Suits have been fitted and will be here in plenty of time for alterations. Hotel reservations have been made and I have made our reservations for a long weekend together as a honeymoon. On Saturday we go to the casino to do some food and cake tasting and finalize the details.

Getting married on a Thursday evening is different. Not many people do that. But the date is special. I hope folks are able to share the moment with us. While I fully believe happiness should be savored, I guess it should also be shared.

I just need to realize that I am comfortable with that.

– Posted using BlogPress from my iPad


I occasionally, well okay, I often get cranky in this blog and complain about the ills of the world. Most drivers are stupid. I had pink goo on my bagel. The government annoys the cocoa puffs out of me. The thought of Michelle Bachmann becoming president makes me want to move to Reykjavík, Iceland. These sort of things generally irk me, but I’ve been empty on the irk lately.

I’ve been smiling a lot.

I just wrote on my Facebook that it really seems true that if you smile, the world smiles with you.

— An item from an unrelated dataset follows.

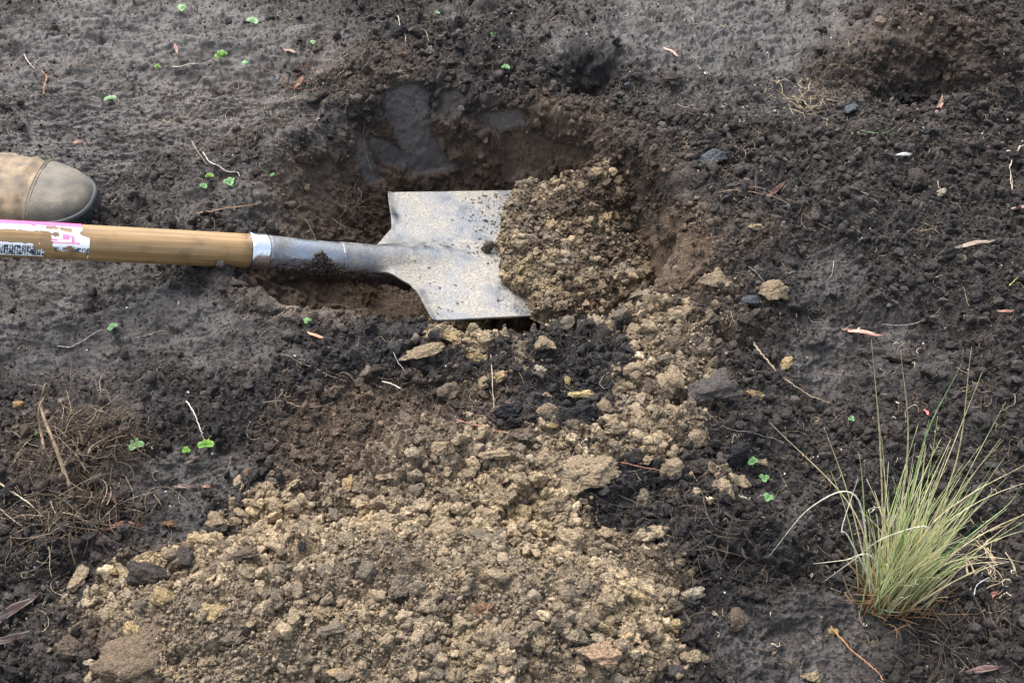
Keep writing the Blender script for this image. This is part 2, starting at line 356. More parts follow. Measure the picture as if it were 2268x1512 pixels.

I noticed in some recent photographs my expression has been noncommittal. Sort of like I’m carrying the weight of the world on my shoulders, managing it for the most part but not really enjoying the experience.

The truth of the matter is, I’m smiling. I’m smiling a lot because there’s lots to smile about. We are planning a wedding, I have a great job, I am surrounded by wonderful family both at home and at all points around the country.

What’s the sense of getting all crabby about the bad stuff when the good stuff is much more important?

I think folks in what is deemed important places need to learn how to smile again. It’s our job to show them how to do it.